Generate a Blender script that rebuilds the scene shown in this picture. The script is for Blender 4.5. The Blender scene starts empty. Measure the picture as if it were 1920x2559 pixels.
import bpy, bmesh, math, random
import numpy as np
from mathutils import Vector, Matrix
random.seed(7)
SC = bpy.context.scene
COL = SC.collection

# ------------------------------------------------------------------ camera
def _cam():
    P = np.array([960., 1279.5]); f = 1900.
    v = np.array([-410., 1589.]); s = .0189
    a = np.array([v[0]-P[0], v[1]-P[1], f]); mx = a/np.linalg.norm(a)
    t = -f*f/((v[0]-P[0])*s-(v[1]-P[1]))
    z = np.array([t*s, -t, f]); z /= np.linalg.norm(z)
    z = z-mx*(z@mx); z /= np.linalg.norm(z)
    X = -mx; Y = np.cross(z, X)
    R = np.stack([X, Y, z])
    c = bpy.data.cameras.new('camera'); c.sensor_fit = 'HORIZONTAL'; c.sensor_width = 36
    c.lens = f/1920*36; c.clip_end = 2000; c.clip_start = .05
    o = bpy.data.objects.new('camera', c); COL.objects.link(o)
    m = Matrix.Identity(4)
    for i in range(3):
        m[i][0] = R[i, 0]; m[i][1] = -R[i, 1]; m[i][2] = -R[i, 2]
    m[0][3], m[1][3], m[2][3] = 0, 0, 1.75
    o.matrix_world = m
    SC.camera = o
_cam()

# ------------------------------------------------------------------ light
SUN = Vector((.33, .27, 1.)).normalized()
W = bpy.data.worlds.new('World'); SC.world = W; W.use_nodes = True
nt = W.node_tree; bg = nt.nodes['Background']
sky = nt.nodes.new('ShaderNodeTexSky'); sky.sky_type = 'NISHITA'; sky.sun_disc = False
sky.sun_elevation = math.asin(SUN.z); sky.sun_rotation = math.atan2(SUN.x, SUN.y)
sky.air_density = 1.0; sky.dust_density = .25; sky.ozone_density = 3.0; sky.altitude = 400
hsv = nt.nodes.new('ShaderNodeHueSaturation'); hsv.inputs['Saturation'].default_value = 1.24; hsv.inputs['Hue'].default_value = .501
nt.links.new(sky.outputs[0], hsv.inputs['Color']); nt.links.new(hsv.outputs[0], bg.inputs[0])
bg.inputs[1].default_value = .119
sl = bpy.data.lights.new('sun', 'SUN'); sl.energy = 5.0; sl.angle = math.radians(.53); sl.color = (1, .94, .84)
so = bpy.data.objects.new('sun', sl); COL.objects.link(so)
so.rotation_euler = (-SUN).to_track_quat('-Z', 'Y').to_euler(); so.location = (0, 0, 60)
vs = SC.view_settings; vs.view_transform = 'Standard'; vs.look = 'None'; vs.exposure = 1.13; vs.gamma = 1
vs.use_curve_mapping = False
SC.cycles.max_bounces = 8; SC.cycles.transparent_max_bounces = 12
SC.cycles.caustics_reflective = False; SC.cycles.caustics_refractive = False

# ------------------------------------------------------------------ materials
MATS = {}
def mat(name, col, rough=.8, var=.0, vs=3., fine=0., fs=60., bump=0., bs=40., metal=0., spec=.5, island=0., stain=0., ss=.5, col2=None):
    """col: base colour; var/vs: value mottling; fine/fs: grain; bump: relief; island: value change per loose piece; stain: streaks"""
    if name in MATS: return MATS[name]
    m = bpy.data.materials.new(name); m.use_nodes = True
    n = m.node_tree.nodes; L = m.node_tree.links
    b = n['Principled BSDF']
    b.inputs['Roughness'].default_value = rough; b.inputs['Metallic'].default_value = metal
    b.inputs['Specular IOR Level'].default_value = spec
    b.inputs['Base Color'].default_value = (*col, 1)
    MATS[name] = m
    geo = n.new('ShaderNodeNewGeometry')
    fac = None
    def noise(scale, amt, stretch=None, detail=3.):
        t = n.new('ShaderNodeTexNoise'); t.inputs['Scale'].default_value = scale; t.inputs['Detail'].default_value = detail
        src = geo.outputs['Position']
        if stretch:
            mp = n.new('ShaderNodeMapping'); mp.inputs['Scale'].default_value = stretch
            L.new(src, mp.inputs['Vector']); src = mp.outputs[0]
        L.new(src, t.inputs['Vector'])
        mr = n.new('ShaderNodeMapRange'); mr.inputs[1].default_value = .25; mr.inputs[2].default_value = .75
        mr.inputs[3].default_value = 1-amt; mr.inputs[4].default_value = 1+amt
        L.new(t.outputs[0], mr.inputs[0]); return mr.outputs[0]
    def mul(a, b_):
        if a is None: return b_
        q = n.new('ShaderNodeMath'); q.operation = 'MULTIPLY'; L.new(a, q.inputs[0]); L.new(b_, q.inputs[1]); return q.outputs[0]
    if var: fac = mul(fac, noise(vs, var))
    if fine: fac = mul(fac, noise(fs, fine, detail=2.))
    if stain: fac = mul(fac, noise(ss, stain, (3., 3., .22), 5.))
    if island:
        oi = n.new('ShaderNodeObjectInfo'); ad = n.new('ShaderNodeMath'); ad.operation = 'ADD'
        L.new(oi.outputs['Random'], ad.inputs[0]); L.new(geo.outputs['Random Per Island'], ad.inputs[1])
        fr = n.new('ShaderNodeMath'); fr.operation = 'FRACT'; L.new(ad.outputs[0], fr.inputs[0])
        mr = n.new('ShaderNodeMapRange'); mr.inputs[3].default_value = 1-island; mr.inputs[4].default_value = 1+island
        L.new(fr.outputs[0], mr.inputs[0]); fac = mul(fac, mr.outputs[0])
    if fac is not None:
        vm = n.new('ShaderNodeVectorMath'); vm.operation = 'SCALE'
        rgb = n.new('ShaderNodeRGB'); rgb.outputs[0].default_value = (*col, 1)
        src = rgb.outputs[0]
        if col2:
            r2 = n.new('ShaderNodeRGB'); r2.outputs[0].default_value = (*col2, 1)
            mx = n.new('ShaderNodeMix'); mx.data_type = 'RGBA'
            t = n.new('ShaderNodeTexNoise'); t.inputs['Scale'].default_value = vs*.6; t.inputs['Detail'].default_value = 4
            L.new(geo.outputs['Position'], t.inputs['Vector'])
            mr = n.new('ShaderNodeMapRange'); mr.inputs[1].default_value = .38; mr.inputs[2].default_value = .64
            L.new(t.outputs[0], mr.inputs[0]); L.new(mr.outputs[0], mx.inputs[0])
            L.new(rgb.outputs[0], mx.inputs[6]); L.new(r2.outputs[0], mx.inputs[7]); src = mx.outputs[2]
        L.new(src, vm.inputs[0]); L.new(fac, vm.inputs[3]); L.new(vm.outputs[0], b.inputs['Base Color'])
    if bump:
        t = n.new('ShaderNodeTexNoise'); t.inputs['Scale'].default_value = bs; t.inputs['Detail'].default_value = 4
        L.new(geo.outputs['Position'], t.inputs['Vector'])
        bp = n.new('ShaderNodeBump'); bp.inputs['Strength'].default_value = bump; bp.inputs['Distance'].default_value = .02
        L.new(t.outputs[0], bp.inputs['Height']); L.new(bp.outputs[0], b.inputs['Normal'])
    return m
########
### TO BE DONE
Look through the material above and pick out each line holding the word "scene".

### FULL OUTPUT
Generate a Blender script that rebuilds the scene shown in this picture. The script is for Blender 4.5. The Blender scene starts empty. Measure the picture as if it were 1920x2559 pixels.
SC = bpy.context.scene